An important part of health and safety is to carry out accident and event investigations. It is possible the conclusions arrived at are incorrect as the evidence for understanding the casual factors has been lost. An advantage of the human performance equaliser is that responses used to formulate it are upstream of events happening. It is also easy to see different traps for a variety of work groups. Every team including leaders would be expected to complete a return for collation. The error trap complacency is just as relevant to a manager as it is to the lowest grade person within an organisation, and perhaps even more so.

Readers might think that looking at and trying to alter poor human performance is a bit over the top.
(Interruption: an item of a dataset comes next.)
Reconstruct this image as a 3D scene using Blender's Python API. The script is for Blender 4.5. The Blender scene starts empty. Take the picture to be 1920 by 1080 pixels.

No matter what activity occurs, mistakes will always be made. Some of the best howlers can be seen in professional sport – a footballer misses an open goal, an athlete trips over, or a cricketer drops an easy catch.

The cost of setting up and running the human performance equaliser is negligible when compared to the possible benefits from it. There is no human performance mistake that cannot be rectified and mitigated by deploying counter measures previously identified. Making small, precise changes to a problem must be the definition of good safety management.

The human performance equaliser allows first-line management to ask about tasks being carried out in a standardised format. If a job has gone wrong, what caused the problem will be arrived at sooner because the answer will be which ‘error traps’ were encountered.

If an event in your organisation is significant enough to reach the media, you can be sure that it will be fully analysed. More than a hundred years ago commentators of the day wanted to know who was responsible for the loss of over 1,500 lives on the Titanic⁶. Incidentally, that question is still being asked today.